There was little talk about trucking-related issues in the confirmation hearing of Mary Peters – until Arkansas Democratic Sen. Mark Pryor had his turn to ask a few questions.

Peters is the Bush administration’s nominee for secretary of transportation. Her confirmation hearing before the Senate Committee on Commerce, Science and Transportation was held Wednesday.

In her opening remarks, Peters mentioned issues such as the aging infrastructure and congestion, as well as safety and security. Trucking-specific issues were noticeably absent.

Senators on the committee each had five minutes to either simply make a statement or ask Peters specific questions on different issues. Many members of the committee focused on Amtrak, railroads and the aviation system – again with no mention of trucking.

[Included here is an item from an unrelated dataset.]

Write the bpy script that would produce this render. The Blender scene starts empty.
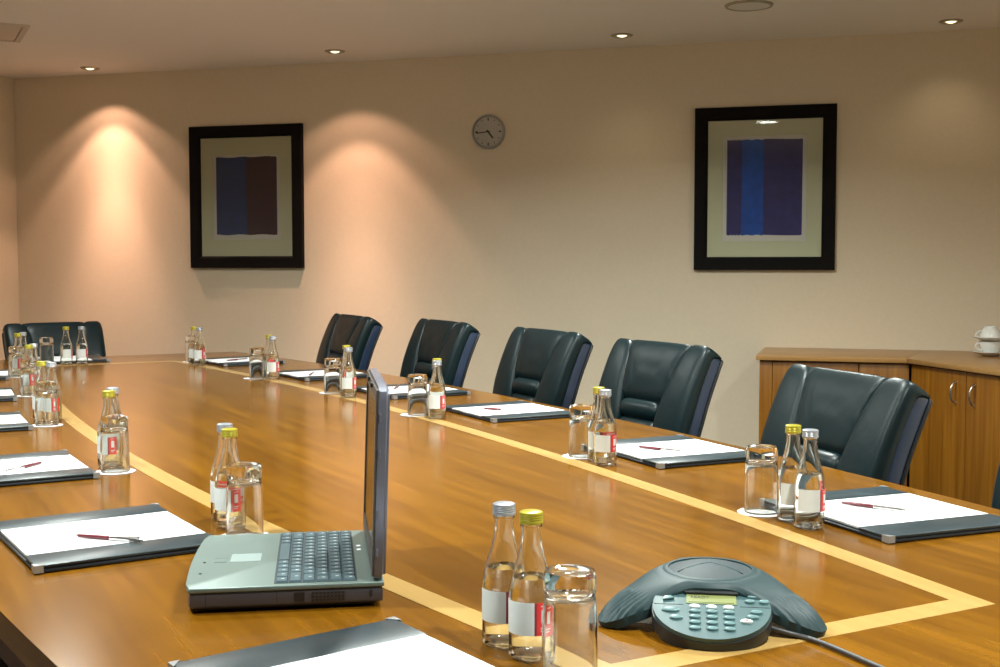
import bpy, bmesh, math, random
from math import sin, cos, pi, radians as R
from mathutils import Vector, Matrix
random.seed(4)
S = bpy.context.scene
COL = S.collection

# ------------------------------------------------------------------ camera
EYE = 1.22            # eye height above the floor
PITCH = math.atan(70.5 / 1200)
YAW = R(16.5)
cam_d = bpy.data.cameras.new('camera'); cam_d.lens = 43.2; cam_d.sensor_width = 36
cam = bpy.data.objects.new('camera', cam_d); COL.objects.link(cam)
cam.location = (0, 0, EYE); cam.rotation_euler = (R(90) - PITCH, 0, YAW)
cam_d.clip_start = 0.05
S.camera = cam
S.view_settings.view_transform = 'Standard'; S.view_settings.look = 'None'
S.view_settings.gamma = 1; S.view_settings.use_curve_mapping = False
S.view_settings.exposure = 0.86
w = bpy.data.worlds.new('world'); S.world = w; w.use_nodes = True
w.node_tree.nodes['Background'].inputs[0].default_value = (0.5, 0.55, 0.6, 1)
w.node_tree.nodes['Background'].inputs[1].default_value = 0.05

# room size (metres, back wall along X)
WALL_Y, LEFT_X, RIGHT_X, FRONT_Y, CEIL = 6.89, -5.45, 1.9, -2.0, 2.456
TOP = 0.74            # table top height

# ------------------------------------------------------------------ geometry of the place
def to_world(x, y):                # measured in front of the tripod -> room axes
    return (x * cos(YAW) - y * sin(YAW), x * sin(YAW) + y * cos(YAW))
def P(px, py, z=TOP):              # where a sight line of the photograph meets height z
    dx = px - 500; dy = 1200 * cos(PITCH) + (333.5 - py) * sin(PITCH)
    dz = -1200 * sin(PITCH) + (333.5 - py) * cos(PITCH)
    t = (z - EYE) / dz
    x, y = to_world(dx * t, dy * t)
    return Vector((x, y, z))
def on_wall(px, py, off=0.0):
    dx = px - 500; dy = 1200 * cos(PITCH) + (333.5 - py) * sin(PITCH)
    dz = -1200 * sin(PITCH) + (333.5 - py) * cos(PITCH)
    x, y = to_world(dx, dy); t = (WALL_Y - off) / y
    return Vector((x * t, WALL_Y - off, EYE + dz * t))
AX = R(28.4)
def T(s, t, z=TOP):                # table frame: s along the table, t across
    x, y = to_world(-sin(AX) * s + cos(AX) * t, cos(AX) * s + sin(AX) * t)
    return Vector((x, y, z))
S0, T0, HL = 3.54, 1.085, 2.406    # table centre, inlay half length
TABLE_ROT = YAW + AX + R(90)       # table local +x = away along the table (s)
def inlay_half(s, side=-1):       # side +1 = left of the photograph, -1 = right
    u = (s - S0) / HL
    return (0.335 + 0.19 * (1 - u * u)) if side > 0 else (0.322 + 0.175 * (1 - u * u))
def slope(s):
    return -0.169 * 2 * (s - S0) / HL ** 2
def st(p):                         # world -> table frame
    x = p.x * cos(YAW) + p.y * sin(YAW); y = -p.x * sin(YAW) + p.y * cos(YAW)
    return (-sin(AX) * x + cos(AX) * y, cos(AX) * x + sin(AX) * y)

# ------------------------------------------------------------------ lights of the room
def area(name, loc, size, power, col, shape='SQUARE', rot=(0, 0, 0), sy=None):
    d = bpy.data.lights.new(name, 'AREA'); d.energy = power; d.color = col
    d.shape = shape; d.size = size
    if sy: d.size_y = sy
    o = bpy.data.objects.new(name, d); COL.objects.link(o); o.location = loc; o.rotation_euler = rot
    return o
LAMPS = [(-1.6, 1.3, 22), (0.45, 1.2, 24), (-0.77, 2.95, 24), (0.95, 3.2, 26), (-2.4, 2.7, 18), (-3.3, 4.4, 16), (-0.9, 4.6, 28)]
COOL = (0.94, 1.0, 0.93)
for x, y, pw in LAMPS:
    area('lamp_disc', (x, y, CEIL - 0.016), 0.17, pw, COOL, 'DISK').data.spread = R(150)
SPOTS = [(90, 68, 1), (335, 51, 1), (622, 35, 0), (951, 21, 0)]
def ceil_pt(px, py):
    return P(px, py, CEIL)
for px, py, hot in SPOTS:
    p = ceil_pt(px, py)
    for deg, blend, pw in (((108, .25, 6), (79, .30, 19), (62, 1.0, 48), (44, 1.0, 110)) if hot else ((110, .8, 1.5),)):
        d = bpy.data.lights.new('spot_lamp', 'SPOT'); d.energy = pw; d.color = (1, 0.57, 0.40) if hot else (1, .8, .5)
        d.spot_size = R(deg); d.spot_blend = blend; d.shadow_soft_size = 0.03
        o = bpy.data.objects.new('spot_lamp', d); COL.objects.link(o); o.location = (p.x, p.y, CEIL - 0.02)
S.cycles.max_bounces = 24; S.cycles.transmission_bounces = 24; S.cycles.transparent_max_bounces = 32
S.cycles.diffuse_bounces = 6; S.cycles.glossy_bounces = 6

# ------------------------------------------------------------------ materials
def mat(name, col, rough=0.5, metal=0.0, **k):
    m = bpy.data.materials.new(name); m.use_nodes = True
    b = m.node_tree.nodes['Principled BSDF']
    b.inputs['Base Color'].default_value = (*col, 1); b.inputs['Roughness'].default_value = rough
    b.inputs['Metallic'].default_value = metal
    for a, v in k.items():
        b.inputs[a.replace('_', ' ')].default_value = v
    return m
def nodes(m): return m.node_tree.nodes, m.node_tree.links, m.node_tree.nodes['Principled BSDF']
def noise_col(m, c1, c2, scale=(1, 1, 1), nscale=5, detail=4, lo=0.35, hi=0.65, bump=0.0, coord='Object', dist=0.0):
    n, l, b = nodes(m)
    tc = n.new('ShaderNodeTexCoord'); mp = n.new('ShaderNodeMapping'); mp.inputs['Scale'].default_value = scale
    l.new(tc.outputs[coord], mp.inputs[0])
    t = n.new('ShaderNodeTexNoise'); t.inputs['Scale'].default_value = nscale; t.inputs['Detail'].default_value = detail
    t.inputs['Distortion'].default_value = dist
    l.new(mp.outputs[0], t.inputs[0])
    r = n.new('ShaderNodeValToRGB'); r.color_ramp.elements[0].position = lo; r.color_ramp.elements[1].position = hi
    r.color_ramp.elements[0].color = (*c1, 1); r.color_ramp.elements[1].color = (*c2, 1)
    l.new(t.outputs[0], r.inputs[0]); l.new(r.outputs[0], b.inputs['Base Color'])
    if bump:
        bp = n.new('ShaderNodeBump'); bp.inputs['Strength'].default_value = bump; bp.inputs['Distance'].default_value = 0.002
        l.new(t.outputs[0], bp.inputs['Height']); l.new(bp.outputs[0], b.inputs['Normal'])
    return m, t, r
def wood(name, c1, c2, c3, grain=(2, 60, 60), rough=0.25, coat=0.0, big=(0.6, 3, 3), bstr=0.02):
    m = mat(name, c1, rough, Coat_Weight=coat, Coat_Roughness=0.12, Specular_IOR_Level=0.42)
    n, l, b = nodes(m)
    tc = n.new('ShaderNodeTexCoord')
    def nz(sc, s, d, dist=0):
        mp = n.new('ShaderNodeMapping'); mp.inputs['Scale'].default_value = sc; l.new(tc.outputs['Object'], mp.inputs[0])
        t = n.new('ShaderNodeTexNoise'); t.inputs['Scale'].default_value = s; t.inputs['Detail'].default_value = d
        t.inputs['Distortion'].default_value = dist; l.new(mp.outputs[0], t.inputs[0]); return t
    a = nz(grain, 1.0, 5, 0.3); g = nz(big, 1.0, 3, 1.2)
    r1 = n.new('ShaderNodeValToRGB'); r1.color_ramp.elements[0].position = .3; r1.color_ramp.elements[1].position = .7
    r1.color_ramp.elements[0].color = (*c1, 1); r1.color_ramp.elements[1].color = (*c2, 1)
    l.new(a.outputs[0], r1.inputs[0])
    r2 = n.new('ShaderNodeValToRGB'); r2.color_ramp.elements[0].position = .35; r2.color_ramp.elements[1].position = .7
    r2.color_ramp.elements[0].color = (0, 0, 0, 1); r2.color_ramp.elements[1].color = (1, 1, 1, 1)
    l.new(g.outputs[0], r2.inputs[0])
    mx = n.new('ShaderNodeMix'); mx.data_type = 'RGBA'
    sc = n.new('ShaderNodeMath'); sc.operation = 'MULTIPLY'; sc.inputs[1].default_value = 0.55
    l.new(r2.outputs[0], sc.inputs[0]); l.new(sc.outputs[0], mx.inputs[0])
    l.new(r1.outputs[0], mx.inputs[6]); mx.inputs[7].default_value = (*c3, 1)
    l.new(mx.outputs[2], b.inputs['Base Color'])
    bp = n.new('ShaderNodeBump'); bp.inputs['Strength'].default_value = bstr; bp.inputs['Distance'].default_value = 0.001
    l.new(a.outputs[0], bp.inputs['Height']); l.new(bp.outputs[0], b.inputs['Normal'])
    return m
M = {}
M['wall'] = mat('wall_paint', (0.50, 0.42, 0.30), 0.85)
noise_col(M['wall'], (0.76, 0.665, 0.515), (0.78, 0.685, 0.53), nscale=60, bump=0.04)
M['ceiling'] = mat('ceiling_paint', (0.94, 0.91, 0.87), 0.9)
M['vent'] = mat('vent_paint', (0.72, 0.64, 0.54), 0.8)
M['carpet'] = mat('carpet', (0.012, 0.012, 0.014), 0.95)
noise_col(M['carpet'], (0.012, 0.011, 0.011), (0.024, 0.022, 0.022), nscale=300, bump=0.4)
M['base'] = mat('skirting_paint', (0.55, 0.5, 0.42), 0.5)
M['table'] = wood('cherry_veneer', (0.135, 0.052, 0.0025), (0.225, 0.092, 0.005), (0.085, 0.030, 0.002), grain=(2.5, 45, 45), big=(1.2, 7, 7), rough=0.17, bstr=0.0)
M['edge'] = wood('cherry_edge', (0.20, 0.08, 0.02), (0.26, 0.11, 0.03), (0.16, 0.06, 0.015), rough=0.3)
M['inlay'] = wood('maple_inlay', (0.42, 0.26, 0.085), (0.47, 0.30, 0.105), (0.39, 0.235, 0.075), grain=(3, 60, 60), rough=0.17, bstr=0.0)
M['cabinet'] = wood('cabinet_veneer', (0.20, 0.070, 0.004), (0.37, 0.16, 0.016), (0.15, 0.050, 0.004), grain=(45, 45, 1.5), big=(6, 6, .4), rough=0.35)
M['cabtop'] = wood('cabinet_top_veneer', (0.38, 0.20, 0.065), (0.46, 0.26, 0.09), (0.34, 0.17, 0.055), grain=(3, 60, 60), rough=0.3)
M['leather'] = mat('black_leather', (0.004, 0.013, 0.016), 0.36, Specular_IOR_Level=0.26)
n, l, b = nodes(M['leather'])
tc = n.new('ShaderNodeTexCoord'); v = n.new('ShaderNodeTexVoronoi'); v.inputs['Scale'].default_value = 260
nz = n.new('ShaderNodeTexNoise'); nz.inputs['Scale'].default_value = 14
l.new(tc.outputs['Object'], v.inputs[0]); l.new(tc.outputs['Object'], nz.inputs[0])
ad = n.new('ShaderNodeMath'); ad.operation = 'MULTIPLY_ADD'; ad.inputs[1].default_value = 0.12
l.new(v.outputs[0], ad.inputs[0]); l.new(nz.outputs[0], ad.inputs[2])
bp = n.new('ShaderNodeBump'); bp.inputs['Strength'].default_value = 0.25; bp.inputs['Distance'].default_value = 0.006
l.new(ad.outputs[0], bp.inputs['Height']); l.new(bp.outputs[0], b.inputs['Normal'])
M['gusset'] = mat('leather_side_blue_sheen', (0.012, 0.027, 0.065), 0.36, Specular_IOR_Level=0.7)  # same black leather; blue reflection on its lit side is put into the colour
M['shell'] = mat('chair_back_shell', (0.008, 0.009, 0.011), 0.45)
M['chrome'] = mat('chrome', (0.75, 0.75, 0.77), 0.15, 1.0)
M['steel'] = mat('satin_silver', (0.36, 0.38, 0.40), 0.35, 0.6)
M['blackplastic'] = mat('black_plastic', (0.012, 0.012, 0.013), 0.4)
def clear(name, col, ior, share):
    m = mat(name, col, 0.0, IOR=ior, Transmission_Weight=1.0)
    n, l, b = nodes(m); t = n.new('ShaderNodeBsdfTransparent'); t.inputs[0].default_value = (*col, 1)
    mx = n.new('ShaderNodeMixShader'); mx.inputs[0].default_value = share
    l.new(t.outputs[0], mx.inputs[1]); l.new(b.outputs[0], mx.inputs[2]); l.new(mx.outputs[0], n['Material Output'].inputs[0])
    return m
M['glass'] = clear('clear_glass', (0.98, 0.995, 0.985), 1.45, 1.0)
M['water'] = clear('water', (0.985, 1.0, 0.99), 1.33, 1.0)
M['yellowcap'] = mat('yellow_cap', (0.42, 0.37, 0.03), 0.3, 0.35)
M['silvercap'] = mat('silver_cap', (0.42, 0.46, 0.53), 0.3, 0.6)
M['whitelabel'] = mat('pale_label', (0.62, 0.66, 0.66), 0.5)
M['redlabel'] = mat('red_label', (0.62, 0.03, 0.03), 0.45)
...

But in his five minutes, Pryor asked some very pointed questions on a couple of hot-button issues within the trucking industry.

“Let me ask a couple of questions about trucking security,” Pryor said. “The FMCSA is considering a pilot program to allow some long-haul Mexico-domiciled motor carriers to operate throughout the United States. Do you know anything about that?”

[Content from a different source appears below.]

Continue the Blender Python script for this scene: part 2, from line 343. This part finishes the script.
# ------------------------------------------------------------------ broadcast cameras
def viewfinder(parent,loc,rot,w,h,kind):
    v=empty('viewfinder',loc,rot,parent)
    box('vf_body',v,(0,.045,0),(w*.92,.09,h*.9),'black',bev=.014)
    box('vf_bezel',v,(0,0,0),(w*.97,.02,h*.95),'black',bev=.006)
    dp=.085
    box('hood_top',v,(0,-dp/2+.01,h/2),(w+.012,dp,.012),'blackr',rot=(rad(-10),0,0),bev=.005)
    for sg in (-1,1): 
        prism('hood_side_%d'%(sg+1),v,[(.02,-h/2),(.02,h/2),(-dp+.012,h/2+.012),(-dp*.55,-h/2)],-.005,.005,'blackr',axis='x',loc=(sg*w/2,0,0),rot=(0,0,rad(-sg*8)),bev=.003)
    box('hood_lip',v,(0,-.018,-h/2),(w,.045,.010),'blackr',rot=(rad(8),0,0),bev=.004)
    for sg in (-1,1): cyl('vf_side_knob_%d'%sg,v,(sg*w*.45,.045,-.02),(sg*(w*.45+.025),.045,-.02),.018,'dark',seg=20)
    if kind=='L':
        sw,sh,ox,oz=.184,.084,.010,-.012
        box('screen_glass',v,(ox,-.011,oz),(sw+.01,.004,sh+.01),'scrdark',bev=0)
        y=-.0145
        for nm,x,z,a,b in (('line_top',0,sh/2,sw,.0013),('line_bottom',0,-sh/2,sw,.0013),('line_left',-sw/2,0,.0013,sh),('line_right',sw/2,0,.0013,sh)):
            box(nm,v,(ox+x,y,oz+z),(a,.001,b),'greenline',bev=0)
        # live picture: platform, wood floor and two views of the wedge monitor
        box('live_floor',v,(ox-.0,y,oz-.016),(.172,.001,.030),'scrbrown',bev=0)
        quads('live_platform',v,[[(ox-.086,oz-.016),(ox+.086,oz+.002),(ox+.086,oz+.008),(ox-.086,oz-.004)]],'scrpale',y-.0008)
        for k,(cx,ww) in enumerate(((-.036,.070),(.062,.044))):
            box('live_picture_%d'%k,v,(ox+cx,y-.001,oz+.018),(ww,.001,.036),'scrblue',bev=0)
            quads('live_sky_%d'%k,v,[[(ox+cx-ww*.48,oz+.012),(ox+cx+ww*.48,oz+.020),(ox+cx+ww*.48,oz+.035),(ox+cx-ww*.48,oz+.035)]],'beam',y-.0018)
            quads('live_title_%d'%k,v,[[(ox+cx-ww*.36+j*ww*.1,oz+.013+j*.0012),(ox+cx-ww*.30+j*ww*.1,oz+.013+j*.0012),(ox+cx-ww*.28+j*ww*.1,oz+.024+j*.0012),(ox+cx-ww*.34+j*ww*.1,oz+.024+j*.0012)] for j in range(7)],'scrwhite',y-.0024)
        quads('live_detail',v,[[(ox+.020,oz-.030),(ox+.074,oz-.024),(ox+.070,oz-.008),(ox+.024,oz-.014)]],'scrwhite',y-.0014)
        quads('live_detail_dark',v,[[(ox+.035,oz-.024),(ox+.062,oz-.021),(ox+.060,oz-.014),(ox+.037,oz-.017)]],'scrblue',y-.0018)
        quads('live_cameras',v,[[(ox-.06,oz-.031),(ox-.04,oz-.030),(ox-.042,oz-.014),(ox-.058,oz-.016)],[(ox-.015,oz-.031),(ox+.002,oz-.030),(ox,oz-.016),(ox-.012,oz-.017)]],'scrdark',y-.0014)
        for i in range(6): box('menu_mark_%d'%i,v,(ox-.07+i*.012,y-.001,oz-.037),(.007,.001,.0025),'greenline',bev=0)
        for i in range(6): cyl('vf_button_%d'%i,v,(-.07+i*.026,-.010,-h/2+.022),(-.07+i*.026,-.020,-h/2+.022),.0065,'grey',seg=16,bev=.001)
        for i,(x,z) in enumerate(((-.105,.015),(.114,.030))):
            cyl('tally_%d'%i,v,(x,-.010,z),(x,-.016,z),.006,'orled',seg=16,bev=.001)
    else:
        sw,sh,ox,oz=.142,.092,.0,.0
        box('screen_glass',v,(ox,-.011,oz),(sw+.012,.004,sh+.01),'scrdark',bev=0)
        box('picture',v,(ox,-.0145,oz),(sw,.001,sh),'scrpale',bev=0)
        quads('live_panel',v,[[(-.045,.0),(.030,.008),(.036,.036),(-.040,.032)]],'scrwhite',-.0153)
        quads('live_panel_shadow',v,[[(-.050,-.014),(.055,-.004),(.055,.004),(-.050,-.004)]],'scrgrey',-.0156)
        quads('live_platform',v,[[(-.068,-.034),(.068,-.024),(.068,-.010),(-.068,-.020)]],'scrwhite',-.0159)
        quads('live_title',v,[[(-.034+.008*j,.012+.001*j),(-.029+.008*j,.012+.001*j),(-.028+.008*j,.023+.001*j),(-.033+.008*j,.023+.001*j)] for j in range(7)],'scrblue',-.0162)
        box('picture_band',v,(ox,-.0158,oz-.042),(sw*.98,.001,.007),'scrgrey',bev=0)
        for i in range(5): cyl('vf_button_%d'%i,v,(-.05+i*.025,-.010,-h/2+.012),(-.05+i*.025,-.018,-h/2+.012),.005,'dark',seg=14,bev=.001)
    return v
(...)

“I have also heard that same thing and I have asked the question and there are no immediate plans,” Peters said.

Despite the fact there are “no immediate plans,” Pryor explained to Peters there are a number of concerns about such a pilot program.

For starters, he wanted to know what statutory authority DOT has in implementing such a program. Peters said she was unsure.

He impressed upon Peters several other questions that need to be answered before moving forward with a pilot program to allow Mexican carriers operating authority within the U.S.

“Is there some sort of agreement with Mexico to allow U.S. safety inspectors and auditors to look at the trucks?” he asked. “Do they have to meet the same requirements that U.S. domiciled carriers have to meet? Would they have to pay the same fees – the various registrations and fuel taxes, those sort of things? Would they have to do the International Registration Plan and the International Fuel Tax Agreement?”

Pryor moved directly on to a second hot-button issues with truckers – road funding.

In her latest stint at the federal level, serving in the role as administrator of the Federal Highway Administration, Peters advocated interstate tolling and public-private partnerships.

And, even more recently, she was noted as saying the federal government must find creative alternatives to the highway funding issue.

“I read where you said we can’t depend on the federal government to bring the money in that was around when the interstate system was first built. What does that mean … that sounds like toll roads to me?” Pryor said.

Peters explained her belief that the government needs to look into innovative, diverse funding to maintain the interstates because the gas tax that was initiated to pay for the interstate system probably won’t be enough in the future.

“Would that include toll roads?” Pryor asked.

“It could very well sir, yes,” Peters responded.

“Would that include toll roads on existing highways or just on new construction?” Pryor asked.

Peters said that currently the focus by the federal government is to add toll roads only to new or improved construction. As far as adding toll roads to existing roadways, Peters said that is a decision better made by state and local governments.

However, she said it is the federal government’s responsibility to make sure the interstate system serves the needs of all Americans and facilitates commerce.

Later in the hearing, Committee Chairman Sen. Ted Stevens, R-AK, brought up another very contentious topic – a national speed limit.

“We have an increasing number of fatalities on our highways. I think if it doesn’t stop, if we can’t reverse it any other way, we are going to have to restore the speed limits on interstate highways,” Stevens said. “I would hope we have a chance to work with you on that, particularly with regard to the fatalities on our state highways.”

“Mr. Chairman, you have my commitment to do so. There is no higher priority in this DOT than reducing the amount of deaths and injuries that occur on our nation’s highways every year,” she said.

The Committee members are expected to recommend to the full Senate that Peters be appointed secretary of transportation.